Jorge Vázquez
SENDA 001
Dejar de mirar el reloj para empezar a mirar el horizonte
Cabría preguntarse por qué, en lugar de llamar Den Haag a la capital administrativa de Países Bajos -que es su verdadero nombre en neerlandés-, en español se le llama La Haya; Brugge -en flamenco- en lugar de Brujas, London a Londres o New York a Nueva York -ambos en inglés-.
Existe un enconado empeño en denominar “Yirona” o Lleida a las provincias catalanas de Gerona o Lérida, respectivamente.
Ni qué decir ya de pronunciar en español Euskadi en vez de Vascongadas, euskera en sustitución de vascuence o lehendakari para designar al presidente autonómico vasco.
Todo ello mientras cualquier nombre de una localidad gallega se castellaniza -admitamos que con una palmaria muestra de ignorancia e infantilismo-, para añadir la coletilla de “oficialmente y en gallego...”. Así sucede que, para acabar nominando a lugares como San Xenxo, lo bautizan, y nunca mejor dicho, con el doloroso y chirriante “San Genjo” por desconocer que significa San Ginés, o San Xurxo por San Jurjo para designar a San Jorge, por poner algún ejemplo.

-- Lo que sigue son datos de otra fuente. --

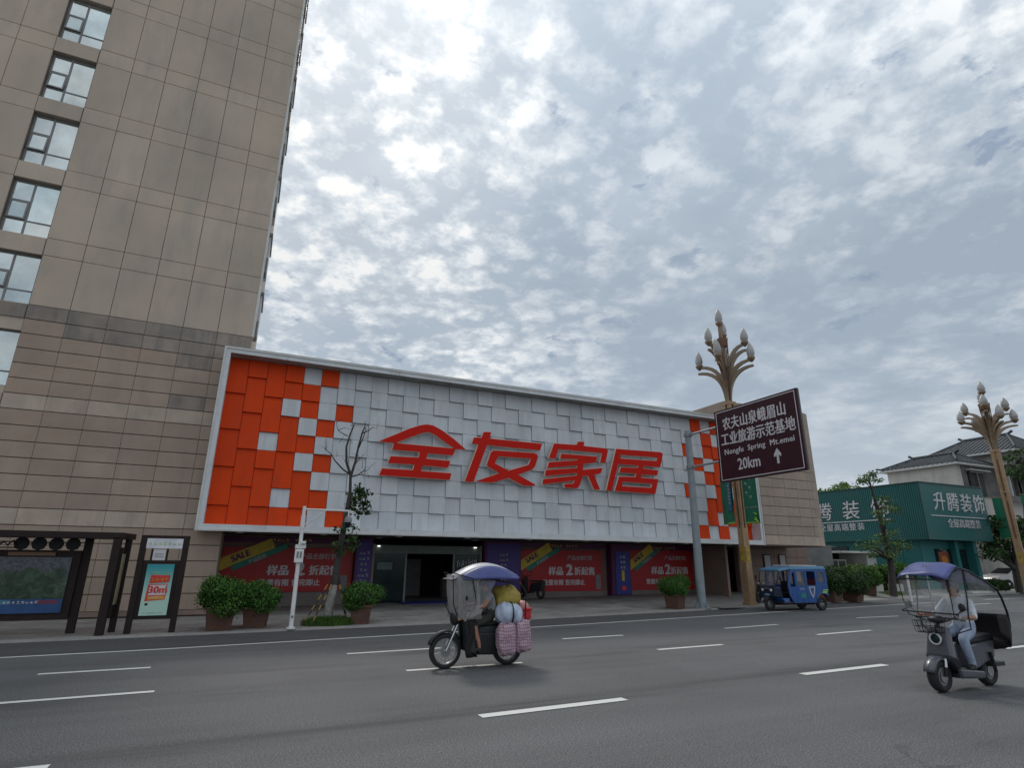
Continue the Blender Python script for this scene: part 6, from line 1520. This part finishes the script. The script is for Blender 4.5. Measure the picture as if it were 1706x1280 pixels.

En medio de este maremagno, ya puede esperar sentado el presidente vasco Imanol Pradales a que en una conferencia en Argentina sobre regiones hispanoamericanas lo vayan a recibir en Buenos Aires, pinganillo en mano, con un traductor castellano-vasco, reivindicación que no escatima en Moncloa invocando la oficialidad del vasco en España.
Nada más lejos de la realidad. El vasco no es un idioma oficial en España, sino una lengua cooficial, es decir, en situación de igualdad, pero no de exclusión del español, pero solo en el territorio autonómico de Vascongadas, aunque los navarros la compartan sin hacer ruido. Tal de lo mismo sucede con el catalán, que ocupa el territorio de Cataluña -con ñ, que no con ny de Catalunya- dejando al margen sus conflictos con valencianos y baleares, que consideran que son idiomas independientes.
Babel no fue un desafío arquitectónico, sino una maldición que buscaba la confusión, que las gentes no pudieran entenderse
¿Se merecen los ciudadanos tener que costear los caprichos esotéricos de cuatro políticos que olvidan con demasiada frecuencia que cobran del erario público para satisfacer los intereses del país en general, y no de sus particulares largas conversaciones sobre temas intrascendentes, para compartir única y escrupulosamente al alimón sus cherchas, rozando el uso espurio de recursos públicos?
Porque la conducta constituye un delito calificado como peculado o malversación de caudales públicos, que tiene lugar cuando, para el caso que nos ocupa, el libre designado se apropia, usa indebidamente o permite que terceros hagan uso de bienes del Estado en provecho propio o de un tercero -como un retorcido rendimiento político-, o cuando se da un uso diferente a los bienes que le han confiado por razón de sus funciones, como es el caso de los traductores jurados y la necesaria infraestructura para recibir a dignatarios y representantes extranjeros.
Sin duda, ser bilingüe es más enriquecedor que tener una sola lengua materna, pero, seamos sensatos, ¿de verdad es necesario hacer un dispendio en que los representantes públicos se empecinan en hablar en sus respectivas lenguas cooficiales, abusando de los medios humanos y tecnológicos necesarios para que todos se puedan entender, cuando comparten un idioma común con todos los españoles e incluso con los hispanoamericanos?
Babel no fue un desafío arquitectónico, sino una maldición que buscaba la confusión, que las gentes no pudieran entenderse. Desde entonces se intentó hasta el esperanto sin conseguir una nueva lengua universal, para tener que conformarse con una más. Las personas normales procuran el entendimiento y la comunicación.
¿Y todo este lío para qué? Pues para comprobar que, como afirmaba el actor ruso Boris Marshlov, “¡El Congreso es tan extraño! Un hombre se pone a hablar y no dice nada. Nadie le escucha… y después todo el mundo está en desacuerdo”.